Bütün kavşak tasarımlarında olduğu gibi DLT kavşak tasarımı da tüm sinyalize kavşaklar için uygundur denilemez. DLT kavşak uygulamasına karar verilmeden önce çalışma yapılacak noktada detaylı bir analiz yapılmalıdır. Uygulama maliyetinin geleneksel kavşak tasarımlarına göre daha fazla olduğu göz önünde bulundurulur ise kavşak kapasitesinin altında yoğunluğa sahip kavşaklarda tercih edilmesine ihtiyaç olmayabilir.

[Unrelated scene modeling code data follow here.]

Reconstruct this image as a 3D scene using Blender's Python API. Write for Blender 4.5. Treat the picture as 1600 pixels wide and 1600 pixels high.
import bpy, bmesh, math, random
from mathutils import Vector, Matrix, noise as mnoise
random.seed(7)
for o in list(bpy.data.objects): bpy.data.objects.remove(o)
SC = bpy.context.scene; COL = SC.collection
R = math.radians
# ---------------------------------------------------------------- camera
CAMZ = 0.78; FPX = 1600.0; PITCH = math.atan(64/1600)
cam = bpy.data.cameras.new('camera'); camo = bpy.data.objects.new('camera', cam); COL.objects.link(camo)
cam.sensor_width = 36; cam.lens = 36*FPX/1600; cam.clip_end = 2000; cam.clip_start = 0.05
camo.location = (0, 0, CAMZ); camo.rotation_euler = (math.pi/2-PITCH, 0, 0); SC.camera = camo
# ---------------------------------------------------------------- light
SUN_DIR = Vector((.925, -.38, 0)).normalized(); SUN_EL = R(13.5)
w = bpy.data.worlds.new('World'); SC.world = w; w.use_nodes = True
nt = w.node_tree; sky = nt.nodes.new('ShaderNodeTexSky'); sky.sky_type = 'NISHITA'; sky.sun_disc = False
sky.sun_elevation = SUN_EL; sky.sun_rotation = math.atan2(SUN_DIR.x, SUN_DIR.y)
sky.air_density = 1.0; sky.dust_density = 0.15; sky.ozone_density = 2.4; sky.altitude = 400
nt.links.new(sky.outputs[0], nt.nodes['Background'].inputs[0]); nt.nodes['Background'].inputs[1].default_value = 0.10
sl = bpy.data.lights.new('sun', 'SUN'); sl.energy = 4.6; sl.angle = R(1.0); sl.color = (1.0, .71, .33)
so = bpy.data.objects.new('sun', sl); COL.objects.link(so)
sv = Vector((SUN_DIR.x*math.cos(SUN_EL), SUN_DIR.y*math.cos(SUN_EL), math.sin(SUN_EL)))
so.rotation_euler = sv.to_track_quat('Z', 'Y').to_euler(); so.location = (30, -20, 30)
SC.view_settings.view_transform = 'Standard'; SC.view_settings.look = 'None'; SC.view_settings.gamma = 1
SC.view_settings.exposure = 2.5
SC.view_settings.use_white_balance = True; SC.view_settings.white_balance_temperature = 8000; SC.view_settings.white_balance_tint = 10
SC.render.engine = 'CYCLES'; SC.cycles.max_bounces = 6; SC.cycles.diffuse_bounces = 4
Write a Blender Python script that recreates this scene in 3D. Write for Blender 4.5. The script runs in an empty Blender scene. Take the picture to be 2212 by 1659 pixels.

Sinyal kontrollü bir noktada, geleneksel geometriye sahip bir tasarım yeterli gelmiyor ise katlı kavşak uygulamasına geçmeden önce DLT kavşak çözüm için yeterli olabilir. Bu uygulama katlı kavşaklardan daha az maliyetli ve görüntü açısından kentsel alanlar için daha uygundur. DLT kavşak projesi çalışılırken, uygulama alanlarının yeterli olup olmadığı, taşıt akımlarının yoğunluğu, yaya sayısı ve yaya geçitlerinin konumları, toplu taşımaya erişim gibi parametreler göz önünde bulundurulmalıdır.